People don’t seem to care or even notice when men talk this way. Only when it comes from female mouths does it cause such an upset. This fact makes it clear that our culture’s aversion to vocal fry, uptalk, and like isn’t really about the speech qualities themselves. Instead, it’s about the fact that, in modern usage, women were the first to use them.
For decades, linguists have agreed that young, urban females tend to be our linguistic innovators. As South Korea is to beauty products and Silicon Valley is to apps, women in their teens, twenties, and thirties create—and/or incubate—future language trends. (Though not on purpose or for money.) “It’s generally pretty well known that if you identify a sound change in progress, then young people will be leading old people, and women tend to be maybe half a generation ahead of males,” Liberman says. (Fun fact: linguists have also determined that the least innovative language users are nonmobile, older, rural males, which they’ve majestically given the acronym “NORMs.”)
Exactly why women seem to move language forward like this is not as clear. One hypothesis is that women are simply given more freedom in society to talk with pizazz. Studies of internet slang have shown women to use language more expressively: creative punctuation, descriptive hashtags, emoji, and fun abbreviations like OMG and AF. Another theory is that women are more attuned to social interactions and thus likelier to pick up on subtle linguistic cues. But to me, the most compelling argument is that young women innovate because they see language as a tool to assert their power in a culture that doesn’t give them a lot of ways to do that.

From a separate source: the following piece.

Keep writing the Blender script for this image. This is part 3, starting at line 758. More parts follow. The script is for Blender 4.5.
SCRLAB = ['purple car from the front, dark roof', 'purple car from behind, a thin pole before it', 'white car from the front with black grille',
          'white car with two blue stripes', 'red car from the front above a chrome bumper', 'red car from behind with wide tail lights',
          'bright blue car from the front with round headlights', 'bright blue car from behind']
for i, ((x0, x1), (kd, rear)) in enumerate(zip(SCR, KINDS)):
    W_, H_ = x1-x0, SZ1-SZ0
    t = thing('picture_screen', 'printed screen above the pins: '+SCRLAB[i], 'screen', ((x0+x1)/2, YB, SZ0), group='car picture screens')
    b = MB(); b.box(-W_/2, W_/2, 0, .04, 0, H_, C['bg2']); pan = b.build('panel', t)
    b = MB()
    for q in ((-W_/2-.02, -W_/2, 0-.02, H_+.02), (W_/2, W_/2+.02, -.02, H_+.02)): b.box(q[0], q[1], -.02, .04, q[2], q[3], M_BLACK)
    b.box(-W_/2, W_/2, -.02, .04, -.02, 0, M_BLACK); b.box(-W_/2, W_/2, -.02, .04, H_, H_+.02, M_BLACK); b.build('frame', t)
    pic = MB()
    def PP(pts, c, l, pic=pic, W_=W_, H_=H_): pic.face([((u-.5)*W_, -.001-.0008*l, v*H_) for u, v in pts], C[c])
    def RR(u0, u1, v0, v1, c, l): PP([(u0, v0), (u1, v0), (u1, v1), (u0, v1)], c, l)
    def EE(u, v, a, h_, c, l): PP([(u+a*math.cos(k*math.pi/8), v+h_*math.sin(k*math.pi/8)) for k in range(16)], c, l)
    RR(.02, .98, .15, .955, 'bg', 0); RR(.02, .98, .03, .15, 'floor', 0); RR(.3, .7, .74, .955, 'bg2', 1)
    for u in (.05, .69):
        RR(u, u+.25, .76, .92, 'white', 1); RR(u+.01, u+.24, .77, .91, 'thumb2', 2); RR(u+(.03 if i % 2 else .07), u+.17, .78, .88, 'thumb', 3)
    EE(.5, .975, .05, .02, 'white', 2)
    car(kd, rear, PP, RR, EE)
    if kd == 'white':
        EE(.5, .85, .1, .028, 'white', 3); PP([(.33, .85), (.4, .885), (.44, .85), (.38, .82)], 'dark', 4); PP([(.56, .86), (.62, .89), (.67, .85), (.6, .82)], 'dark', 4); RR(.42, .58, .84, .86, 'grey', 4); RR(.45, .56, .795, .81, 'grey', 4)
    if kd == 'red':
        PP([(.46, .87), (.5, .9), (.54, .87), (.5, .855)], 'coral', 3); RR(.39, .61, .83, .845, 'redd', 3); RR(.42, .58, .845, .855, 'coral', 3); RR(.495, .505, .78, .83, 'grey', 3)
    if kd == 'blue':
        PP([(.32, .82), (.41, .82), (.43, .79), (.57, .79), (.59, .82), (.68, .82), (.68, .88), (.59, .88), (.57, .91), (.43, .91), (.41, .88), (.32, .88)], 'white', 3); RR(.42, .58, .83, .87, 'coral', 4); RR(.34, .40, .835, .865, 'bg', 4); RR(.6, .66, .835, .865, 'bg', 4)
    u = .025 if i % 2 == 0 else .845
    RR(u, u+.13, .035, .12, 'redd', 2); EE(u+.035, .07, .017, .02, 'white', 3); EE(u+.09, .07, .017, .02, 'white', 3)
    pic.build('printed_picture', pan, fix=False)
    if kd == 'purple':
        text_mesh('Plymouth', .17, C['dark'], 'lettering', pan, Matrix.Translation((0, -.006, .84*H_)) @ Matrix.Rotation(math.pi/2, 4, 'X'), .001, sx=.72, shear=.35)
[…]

Language can be an empowering resource for women who wish to move
up in the world; it has been for generations. A striking example: In 1978 award-winning linguist Susan Gal traveled to Austria to study a small, poor Hungarian-speaking village that had ended up on Austrian soil due to how the borders changed after World War I. This border shift was bad luck for these Hungarian villagers, because now they were forced to live in a country where everyone else spoke German. So, the women—the young women at least—began learning it. This was a smart move because having some German under their belts would allow them to leave the village, get better jobs, marry hot Austrian husbands if they were into that sort of thing, and generally climb the socioeconomic stepladder. Gal noticed that it was too late for the old women to make this move, but for those who had the chance, language was a way to escape the community and have a better life.
This story jives with Louise O. Vasvári’s theory that young women in poorer communities, as well as young immigrant women, are more likely to need language for social mobility. Why? Generally, dudes have better access to blue-collar jobs, which have traditionally paid more than many working-class jobs for women. “Historically, in coal-mining areas, a miner would make more money in a week than his waitress girlfriend would make in a month,” Vasvári explains. A woman could theoretically get a coal mining job, and many have, but the work is brutal and the social environment unwelcoming. So, for a woman to earn more dough in a culturally acceptable manner, she would have to get what is called a “pink-collar” job, like a receptionist or bank teller. And these sorts of jobs require new language skills, whether that means learning a more “prestigious” dialect or an entirely new language. As Vasvári recalls, “There was a study in Spain where women were learning Catalan because they wanted to be able to go out and get a secretary job, and the men would actually make fun of them for becoming bilingual.”